=== Task statement ===
Exactly as written, quote every line that follows, skipping the images.

=== Data provided ===
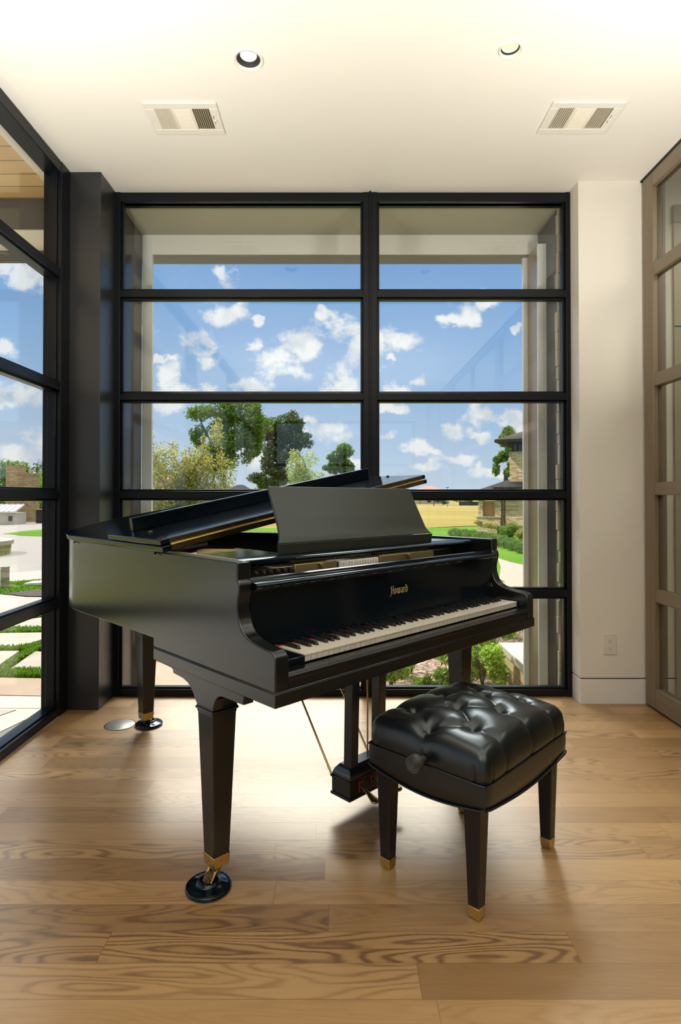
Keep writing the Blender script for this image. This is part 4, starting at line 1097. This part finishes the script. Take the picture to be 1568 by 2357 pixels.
tree('pale_shrub', (-1.05,22,G0), [([(0,0,0),(.05,0,1.5),(-.3,0,3.1)],[.05,.035,.01]),([(0,0,.4),(.5,0,1.8),(.75,0,2.4)],[.03,.02,.01])],
     rblobs([(-.35,0,2.7,.48,.45,.75),(.05,0,1.9,.75,.6,.75),(.65,0,1.9,.42,.4,.6),(-.5,0,1.3,.6,.5,.7),(.2,0,.9,1.0,.6,.7)], 9, 15, s=.6), 15000, .05, M['leafpale'], 'pale grey green shrub behind the music desk', 'shrub', seed=6, fill=.2)
tree('bush', (-2.9,9.6,G0), [], rblobs([(0,0,.45,.95,.5,.45),(.5,.3,.35,.6,.5,.35)], 8, 16), 6000, .030, M['leafolive'], 'low bushy growth under the mullion left of the lid', 'shrub', seed=7, fill=.2)
for i, (x, y, r, h) in enumerate([(-22,66,3.2,1.6),(-11,70,3.5,1.5),(-7.2,74,2.6,1.3),(-1.5,72,3.5,1.4)]):
    tree('distant_tree', (x,y,G0), [([(0,0,0),(0,0,1.5)],[.2,.15])], rblobs([(0,0,1.2,r,1.5,h)], 14, 20+i), 3500, .12, M['leafdark'], ['low dark tree line behind the brown house','dark tree mass left of the brown house','dark tree mass right of the brown house','far dark trees right of the music desk'][i], 'tree', 'far tree line', seed=30+i)
def house(name, loc, w, d, h, rh, ov, wallm, roofm, lab, wins=()):
    e = empty(name, loc, 0, lab, 'house')
    MB().box(-w/2,w/2,-d/2,d/2,0,h).build('wall', wallm, e)
    m = MB(); W2, D2 = w/2+ov, d/2+ov; k = min(W2,D2)*.98
    rx = max(W2-k,.3)
    m.add([(-W2,-D2,h),(W2,-D2,h),(W2,D2,h),(-W2,D2,h),(-rx,0,h+rh),(rx,0,h+rh)], [(0,1,5,4),(1,2,5),(2,3,4,5),(3,0,4),(0,3,2,1)])
    m.box(-W2,W2,-D2,D2,h-.12,h); m.build('roof', roofm, e)
    for (x, z, ww, hh_) in wins: MB().box(x,x+ww,-d/2-.04,-d/2+.02,z,z+hh_).build('window', M['dark'], e)
    return e
house('brown_house', (-10.1,60,G0), 2.6, 3, 2.05, .8, .25, M['stucco'], M['roofdark'], 'brown roofed house between the two dark trees', [(-.8,.9,.5,.6),(.3,.9,.5,.6)])
house('brown_house', (-7.6,26,G0), 2.0, 3, 1.6, 1.0, .2, M['stucco'], M['rooftan'], 'house roof corner behind the loose shrub at the left jamb', [(.2,.6,.4,.5)])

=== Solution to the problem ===
Keep writing the Blender script for this image. This is part 4, starting at line 1097. This part finishes the script. Take the picture to be 1568 by 2357 pixels.
tree('pale_shrub', (-1.05,22,G0), [([(0,0,0),(.05,0,1.5),(-.3,0,3.1)],[.05,.035,.01]),([(0,0,.4),(.5,0,1.8),(.75,0,2.4)],[.03,.02,.01])],
     rblobs([(-.35,0,2.7,.48,.45,.75),(.05,0,1.9,.75,.6,.75),(.65,0,1.9,.42,.4,.6),(-.5,0,1.3,.6,.5,.7),(.2,0,.9,1.0,.6,.7)], 9, 15, s=.6), 15000, .05, M['leafpale'], 'pale grey green shrub behind the music desk', 'shrub', seed=6, fill=.2)
tree('bush', (-2.9,9.6,G0), [], rblobs([(0,0,.45,.95,.5,.45),(.5,.3,.35,.6,.5,.35)], 8, 16), 6000, .030, M['leafolive'], 'low bushy growth under the mullion left of the lid', 'shrub', seed=7, fill=.2)
for i, (x, y, r, h) in enumerate([(-22,66,3.2,1.6),(-11,70,3.5,1.5),(-7.2,74,2.6,1.3),(-1.5,72,3.5,1.4)]):
    tree('distant_tree', (x,y,G0), [([(0,0,0),(0,0,1.5)],[.2,.15])], rblobs([(0,0,1.2,r,1.5,h)], 14, 20+i), 3500, .12, M['leafdark'], ['low dark tree line behind the brown house','dark tree mass left of the brown house','dark tree mass right of the brown house','far dark trees right of the music desk'][i], 'tree', 'far tree line', seed=30+i)
def house(name, loc, w, d, h, rh, ov, wallm, roofm, lab, wins=()):
    e = empty(name, loc, 0, lab, 'house')
    MB().box(-w/2,w/2,-d/2,d/2,0,h).build('wall', wallm, e)
    m = MB(); W2, D2 = w/2+ov, d/2+ov; k = min(W2,D2)*.98
    rx = max(W2-k,.3)
    m.add([(-W2,-D2,h),(W2,-D2,h),(W2,D2,h),(-W2,D2,h),(-rx,0,h+rh),(rx,0,h+rh)], [(0,1,5,4),(1,2,5),(2,3,4,5),(3,0,4),(0,3,2,1)])
    m.box(-W2,W2,-D2,D2,h-.12,h); m.build('roof', roofm, e)
    for (x, z, ww, hh_) in wins: MB().box(x,x+ww,-d/2-.04,-d/2+.02,z,z+hh_).build('window', M['dark'], e)
    return e
house('brown_house', (-10.1,60,G0), 2.6, 3, 2.05, .8, .25, M['stucco'], M['roofdark'], 'brown roofed house between the two dark trees', [(-.8,.9,.5,.6),(.3,.9,.5,.6)])
house('brown_house', (-7.6,26,G0), 2.0, 3, 1.6, 1.0, .2, M['stucco'], M['rooftan'], 'house roof corner behind the loose shrub at the left jamb', [(.2,.6,.4,.5)])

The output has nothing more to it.